Story telling: the Indolent Farmer
It rained heavily the whole night. The roads were  muddy and potholes were filled to the brim. It was the day for the market to open, and a farmer was riding his cart along the country road. He had to reach the market early, so he could sell his hay. It was very difficult for the horses to drag the load through the deep mud. On his journey the wheels of his cart suddenly sank into the mire. 
The farmer climbed down from his seat and stood beside his cart. He searched all around, but could not find anyone around to help him. Cursing his bad luck, he looked objected and defeated. He didn't make the slightest effort to get down on the wheel and lift it up by himself, instead, he started cursing his luck for what happened. Looking up at the sky, he shouted, "I am so unlucky! Why has this happened to me? Oh God, please help me."
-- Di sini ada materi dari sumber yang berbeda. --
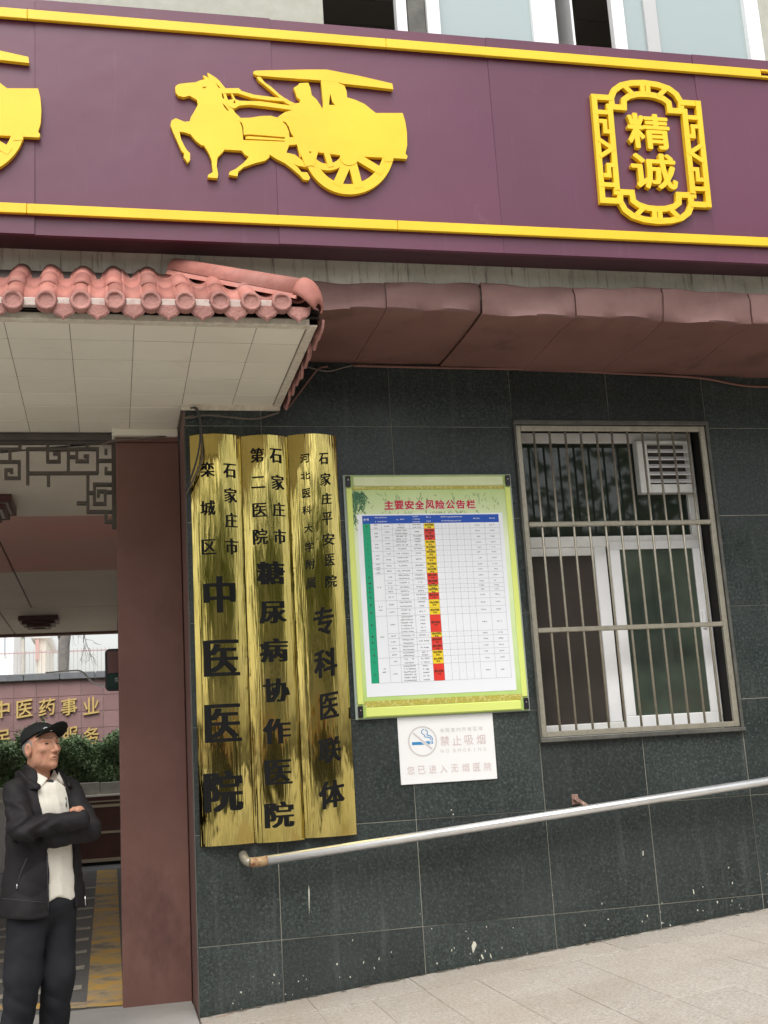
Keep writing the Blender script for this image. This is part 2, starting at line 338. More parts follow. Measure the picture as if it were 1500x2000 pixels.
# ------------------------------------------------------------------ hospital building
B = empty('hospital_building', (.45, 0, 0), 'hospital street front clad in dark granite slabs with beige storey above', 'building')
X0, X1, X2, X3, X4, X5, X6 = .452, .921, 1.75, 2.563, 3.245, 3.946, 4.62
COLS = [X0, X1, X2, X3, X4, X5, X6, 5.3, 6.0]
ROWS = [-.4, .372, .977, 1.582, 2.187, 2.795, 3.40, 3.86]
WX0, WX1 = X3, X5; WZT = aty(999, 822, 0)[2]; WZB = aty(1250, 1438, 0)[2]     # window surround
for a in range(len(COLS)-1):
    for b in range(len(ROWS)-1):
        x0, x1, z0, z1 = COLS[a], COLS[a+1], ROWS[b], ROWS[b+1]
        spans = [(z0, z1)]
        if x0 >= WX0-.01 and x1 <= WX1+.01:
            spans = [(z0, min(z1, WZB))] if z0 < WZB else []
            if z1 > WZT: spans.append((max(z0, WZT), z1))
        for p, q in spans:
            if q-p > .02:
                gq = .0022
                box('granite_panel', x0+gq, x1-gq, random.uniform(-.0035, -.0015), .03, p+gq, q-gq, GRAN, B, .001, at=((x0+x1)/2, 0, (p+q)/2))
mb = MB()
mb.box(.455, WX0, .0005, .3, -.4, 3.9).box(WX0, WX1, .0005, .3, -.4, WZB).box(WX0, WX1, .0005, .3, WZT, 3.9).box(WX1, 6, .0005, .3, -.4, 3.9)
mb.build('wall_core', GROUT, B)
mb = MB(); rs = random.Random(21)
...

After along wait, passer-by finally appeared before the farmer. She said, "do you think you can move the chariot by simply looking up at it and whining about it? Nobody will help you unless you make efforts to help yourself. Did you try to get the wheel out of the pothole by yourself? Get up and put out your shoulders to wheel and you will soon find the way out."
The farmer was ashamed of himself. He bent down and put his shoulder to the wheel and urged on the horses. In no time the wheel was out of the mire. He learn his lesson. He thanked the passer-by and carried on his journey happily.